Elle sonnait les heures, les demi-heures, les quarts d’heures et, avant d’égrener gravement les battements des heures, offrait une jolie mélodie. Elle trônait en majesté au-dessus de mon lit, lors de mes vacances jurassiennes, chez ma grand-mère. Loin de troubler mon sommeil, ses sonorités rassurantes berçaient mes nuits.
Elle avait une histoire : ma grand-mère Léontine, lavandière, travaillait de surcroît dans sa jeunesse pour un fabricant de pendules, qu’elle décorait le soir de petits morceaux de nacre. Lorsqu’en 1910 elle épousa Charles, mon grand-père, son patron lui offrit le dernier œil-de-bœuf qu’elle avait nacré.

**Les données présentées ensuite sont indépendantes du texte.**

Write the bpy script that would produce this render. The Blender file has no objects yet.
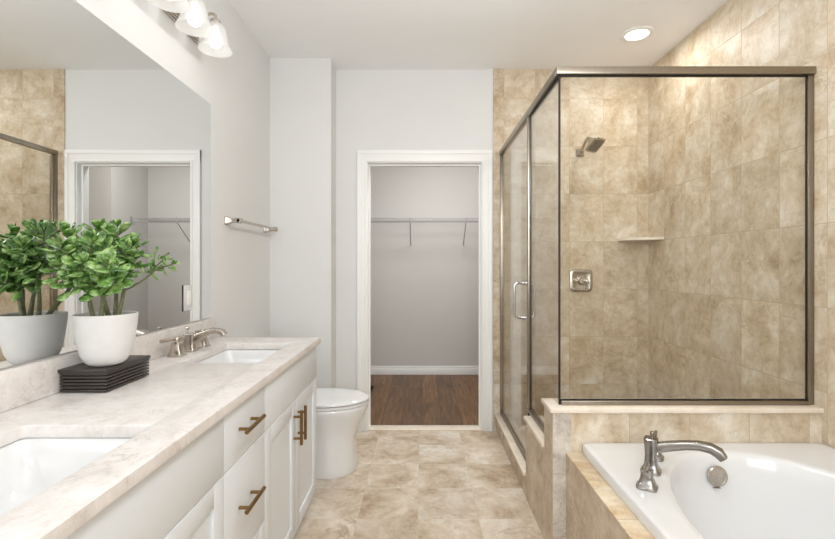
import bpy, bmesh, math, random
from mathutils import Vector, Matrix

random.seed(7)
SC = bpy.context.scene
COL = SC.collection
PI = math.pi

# ------------------------------------------------------------------ camera
F, CX, CY, CAMZ = 450.0, 422.0, 265.0, 1.256
cam = bpy.data.cameras.new('camera')
cam.sensor_fit = 'HORIZONTAL'
cam.sensor_width = 36.0
cam.lens = F / 835.0 * 36.0
cam.shift_x = -(CX - 417.5) / 835.0
cam.shift_y = -(269.5 - CY) / 835.0
cam.clip_start = 0.02
camo = bpy.data.objects.new('camera', cam)
camo.location = (0, 0, CAMZ)
camo.rotation_euler = (PI / 2, 0, 0)
COL.objects.link(camo)
SC.camera = camo

# ------------------------------------------------------------------ world, lights, exposure
world = bpy.data.worlds.new('world')
SC.world = world
world.use_nodes = True
world.node_tree.nodes['Background'].inputs[0].default_value = (0.9, 0.95, 1.0, 1)
world.node_tree.nodes['Background'].inputs[1].default_value = 0.6

SC.view_settings.view_transform = 'Standard'
SC.view_settings.look = 'None'
SC.view_settings.gamma = 1.0
SC.view_settings.use_curve_mapping = False
SC.view_settings.exposure = 0.22


def area(name, loc, direction, sx, sy, power, color=(1, 1, 1), shape='RECTANGLE'):
    l = bpy.data.lights.new(name, 'AREA')
    l.shape = shape
    l.size = sx
    l.size_y = sy
    l.energy = power
    l.color = color
    o = bpy.data.objects.new(name, l)
    o.location = loc
    o.rotation_euler = Vector(direction).to_track_quat('-Z', 'Y').to_euler()
    COL.objects.link(o)
    return o


def point(name, loc, power, color=(1, 0.96, 0.9), r=0.03):
    l = bpy.data.lights.new(name, 'POINT')
    l.energy = power
    l.color = color
    l.shadow_soft_size = r
    o = bpy.data.objects.new(name, l)
    o.location = loc
    COL.objects.link(o)
    return o


area('added_window_fill', (0.25, -1.28, 1.62), (0, 1, 0.10), 1.9, 1.3, 30, (0.965, 0.985, 1.0))  # soft fill through the unseen window added behind the camera
point('unseen_fill_rear', (0.30, -0.45, 2.25), 22, (0.965, 0.985, 1.0), 0.16)  # added fill point without a fixture, brightens ceiling and walls from behind
point('unseen_fill_middle', (0.25, 1.42, 2.14), 21, (0.965, 0.985, 1.0), 0.14)  # second added fill point, out of view, lifts the visible ceiling
area('shower_downlight', (1.381, 2.89, 2.715), (0, 0, -1), 0.13, 0.13, 3.8, (1.0, 0.97, 0.93), 'DISK')
area('closet_ceiling_lamp', (0.25, 4.0, 2.70), (0, 0, -1), 0.5, 0.5, 21, (0.98, 1.0, 0.99), 'DISK')


# ------------------------------------------------------------------ material helpers
def lin(c):
    def f(v):
        v /= 255.0
        return v / 12.92 if v <= 0.04045 else ((v + 0.055) / 1.055) ** 2.4
    return (f(c[0]), f(c[1]), f(c[2]), 1.0)


class NT:
    def __init__(self, name):
        self.m = bpy.data.materials.new(name)
        self.m.use_nodes = True
        self.t = self.m.node_tree
        self.b = self.t.nodes['Principled BSDF']
        self.out = self.t.nodes['Material Output']

    def n(self, typ, **kw):
        nd = self.t.nodes.new(typ)
        for k, v in kw.items():
            setattr(nd, k, v)
        return nd

    def l(self, a, b):
        self.t.links.new(a, b)

    def math(self, op, a, b=None, c=None):
        nd = self.n('ShaderNodeMath', operation=op)
        for i, v in enumerate((a, b, c)):
            if v is None:
                continue
            if isinstance(v, (int, float)):
                nd.inputs[i].default_value = v
            else:
                self.l(v, nd.inputs[i])
        return nd.outputs[0]

    def noise(self, vec, scale, detail=4, rough=0.55, dist=0.0):
        nd = self.n('ShaderNodeTexNoise')
        nd.inputs['Scale'].default_value = scale
        nd.inputs['Detail'].default_value = detail
        nd.inputs['Roughness'].default_value = rough
        nd.inputs['Distortion'].default_value = dist
        if vec is not None:
            self.l(vec, nd.inputs['Vector'])
        return nd.outputs['Fac']

    def ramp(self, fac, stops):
        nd = self.n('ShaderNodeValToRGB')
        e = nd.color_ramp.elements
        while len(e) < len(stops):
            e.new(0.5)
        for i, (p, c) in enumerate(stops):
            e[i].position = p
            e[i].color = c if len(c) == 4 else lin(c)
        self.l(fac, nd.inputs[0])
        return nd.outputs[0]

    def mix(self, fac, a, b, mode='MIX'):
        nd = self.n('ShaderNodeMix', data_type='RGBA', blend_type=mode)
        for i, v in ((0, fac), (6, a), (7, b)):
            if isinstance(v, (int, float)):
                nd.inputs[i].default_value = v
            elif isinstance(v, tuple):
                nd.inputs[i].default_value = v if len(v) == 4 else lin(v)
            else:
                self.l(v, nd.inputs[i])
        return nd.outputs[2]

    def pos(self):
        return self.n('ShaderNodeNewGeometry').outputs['Position']

    def bump(self, h, strength, dist=0.002):
        nd = self.n('ShaderNodeBump')
        nd.inputs['Strength'].default_value = strength
        nd.inputs['Distance'].default_value = dist
        self.l(h, nd.inputs['Height'])
        self.l(nd.outputs[0], self.b.inputs['Normal'])

    def setp(self, rough=0.5, metal=0.0, spec=0.5, coat=0.0):
        self.b.inputs['Roughness'].default_value = rough
        self.b.inputs['Metallic'].default_value = metal
        self.b.inputs['Specular IOR Level'].default_value = spec
        self.b.inputs['Coat Weight'].default_value = coat


def plain(name, c, rough=0.5, metal=0.0, spec=0.5, vary=0.03, scale=14, coat=0.0, bump=0.0):
    """one colour with a faint procedural mottling"""
    k = NT(name)
    k.setp(rough, metal, spec, coat)
    co = k.n('ShaderNodeTexCoord').outputs['Object']
    n = k.noise(co, scale, 3)
    c = lin(c)
    a = tuple(max(0, v * (1 - vary)) for v in c[:3]) + (1,)
    b = tuple(min(1, v * (1 + vary)) for v in c[:3]) + (1,)
    k.l(k.ramp(n, [(0.3, a), (0.7, b)]), k.b.inputs['Base Color'])
    if bump:
        k.bump(k.noise(co, scale * 12, 3), bump, 0.001)
    return k.m


def stone(k, vec, stops, vein, vein_amt, scale=2.6, speck=0.75, soft=0.32):
    """cloudy travertine colour from a 3D noise field"""
    lo, hi = stops[0][0], stops[-1][0]
    st = [(0.5 - soft / 2 + soft * (p - lo) / (hi - lo), c) for p, c in stops]
    n1 = k.noise(vec, scale * 2.0, 10, 0.72, 0.35)
    base = k.ramp(n1, st)
    n2 = k.noise(vec, scale * 1.3, 8, 0.66, 1.2)
    v = k.math('ABSOLUTE', k.math('SUBTRACT', n2, 0.5))
    v = k.ramp(v, [(0.0, (1, 1, 1, 1)), (0.022, (0, 0, 0, 1))])
    patch = k.ramp(k.noise(vec, scale * 1.3, 4), [(0.47, (0, 0, 0, 1)), (0.62, (1, 1, 1, 1))])
    v = k.math('MULTIPLY', k.math('MULTIPLY', v, patch), min(1.0, vein_amt * 2.0))
    base = k.mix(v, base, vein)
    n3 = k.noise(vec, scale * 9, 6, 0.74, 0.4)
    sp = k.ramp(n3, [(0.36, (0.82, 0.79, 0.74, 1)), (0.5, (1, 1, 1, 1)), (0.68, (1.05, 1.05, 1.06, 1))])
    return k.mix(speck, base, sp, 'MULTIPLY')


def tile(name, ua, va, u0, v0, uw, vh, stops, vein, vein_amt, grout, gw=0.003,
         rough=0.45, tint=0.10, stagger=0.0, scale=2.6):
    k = NT(name)
    k.setp(rough, 0, 0.45)
    p = k.pos()
    s = k.n('ShaderNodeSeparateXYZ')
    k.l(p, s.inputs[0])
    v = k.math('DIVIDE', k.math('SUBTRACT', s.outputs[va], v0), vh)
    fv = k.math('FLOOR', v)
    u = k.math('DIVIDE', k.math('SUBTRACT', s.outputs[ua], u0), uw)
    if stagger:
        u = k.math('ADD', u, k.math('MULTIPLY', fv, stagger))
    fu = k.math('FLOOR', u)
    cu = k.math('SUBTRACT', u, fu)
    cv = k.math('SUBTRACT', v, fv)
    du = k.math('MULTIPLY', k.math('MINIMUM', cu, k.math('SUBTRACT', 1.0, cu)), uw)
    dv = k.math('MULTIPLY', k.math('MINIMUM', cv, k.math('SUBTRACT', 1.0, cv)), vh)
    d = k.math('MINIMUM', du, dv)
    g = k.math('LESS_THAN', d, gw / 2)
    c = k.n('ShaderNodeCombineXYZ')
    k.l(fu, c.inputs[0])
    k.l(fv, c.inputs[1])
    c.inputs[2].default_value = u0 + v0
    wn = k.n('ShaderNodeTexWhiteNoise', noise_dimensions='3D')
    k.l(c.outputs[0], wn.inputs['Vector'])
    off = k.n('ShaderNodeVectorMath', operation='SCALE')
    k.l(wn.outputs['Color'], off.inputs[0])
    off.inputs['Scale'].default_value = 17.0
    ad = k.n('ShaderNodeVectorMath', operation='ADD')
    k.l(p, ad.inputs[0])
    k.l(off.outputs[0], ad.inputs[1])
    col = stone(k, ad.outputs[0], stops, vein, vein_amt, scale)
    br = k.math('ADD', k.math('MULTIPLY', wn.outputs['Value'], tint), 1.0 - tint)
    sc = k.n('ShaderNodeVectorMath', operation='SCALE')
    k.l(col, sc.inputs[0])
    k.l(br, sc.inputs['Scale'])
    col = k.mix(g, sc.outputs[0], grout)
    k.l(col, k.b.inputs['Base Color'])
    h = k.n('ShaderNodeMapRange')
    k.l(d, h.inputs[0])
    h.inputs[1].default_value = 0.0
    h.inputs[2].default_value = gw
    k.bump(h.outputs[0], 0.35, 0.002)
    return k.m


WARM = [(0.25, (184, 161, 130)), (0.42, (206, 187, 160)), (0.55, (217, 202, 179)), (0.75, (232, 223, 208))]
GROUT = (186, 168, 142)
M = {}
M['tile_x'] = tile('travertine_wall_tile_facing_camera', 0, 2, 0.602, -0.006, 0.257, 0.36, WARM, (188, 160, 122), 0.25, GROUT)
M['tile_y'] = tile('travertine_wall_tile_on_side_wall', 1, 2, 1.903, -0.006, 0.257, 0.36, WARM, (238, 228, 208), 0.3, GROUT)
M['tile_knee'] = tile('travertine_tile_below_ledge', 0, 2, 0.633, 0.27, 0.257, 0.36, WARM, (230, 218, 198), 0.3, GROUT)
M['tile_kneeside'] = tile('travertine_tile_on_ledge_side', 1, 2, 1.93, 0.27, 0.6, 0.6,
                          [(0.25, (186, 160, 136)), (0.5, (212, 192, 168)), (0.75, (226, 212, 192))], (172, 142, 116), 0.3, GROUT, scale=3.6)
GRAY = [(0.25, (176, 166, 156)), (0.45, (200, 192, 182)), (0.6, (214, 206, 196)), (0.8, (226, 220, 210))]
M['tile_trim'] = tile('travertine_bullnose_trim', 0, 2, 0.4, 0.10, 0.5, 0.257, WARM, (180, 160, 138), 0.25, GROUT, scale=4)
M['tile_gray'] = tile('gray_bullnose_trim', 0, 2, 0.3, 0.09, 0.5, 0.27, GRAY, (160, 146, 134), 0.35, GROUT, scale=5)
M['tile_deck'] = tile('travertine_deck_tile', 1, 0, 1.93, 0.3, 0.257, 1.0,
                      [(0.25, (196, 166, 128)), (0.45, (216, 192, 158)), (0.6, (226, 208, 180)), (0.8, (236, 224, 202))], (190, 160, 124), 0.25, GROUT, scale=4)
M['tile_floor'] = tile('travertine_floor_tile', 0, 1, -0.02, 2.226, 0.3, 0.305,
                       [(0.22, (166, 140, 114)), (0.4, (203, 184, 161)), (0.55, (219, 205, 187)), (0.75, (234, 227, 216))],
                       (158, 130, 100), 0.32, (206, 190, 168), 0.003, 0.28, 0.08, scale=1.6)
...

Lors du décès de ma grand-mère, et le partage de son très modeste héritage, la pendule échut à sa fille aînée, ma mère. Mais l’épouse de mon oncle était presque aveugle, et ne pouvait suivre l’écoulement du temps qu’en entendant les battements d’une pendule. Ma mère la lui prêta donc et, à sa mort, sa fille en hérita. Longtemps après, je songeai à la récupérer. Las ! Elle ne marchait plus, et je dus me résoudre à la transformer en simple objet décoratif, sur le mur de mon salon champenois … jusqu’au jour, où, sur le marché hebdomadaire, s’installa un réparateur versaillais de comtoises. Je lui confiai mon problème, et il vint chercher ma pendule, s’extasiant devant l’état des rouages, dont aucun n’avait été changé depuis l’origine.
Après un bon nettoyage et quelques réglages, elle retrouva son heureux tic-tac, et sa voix.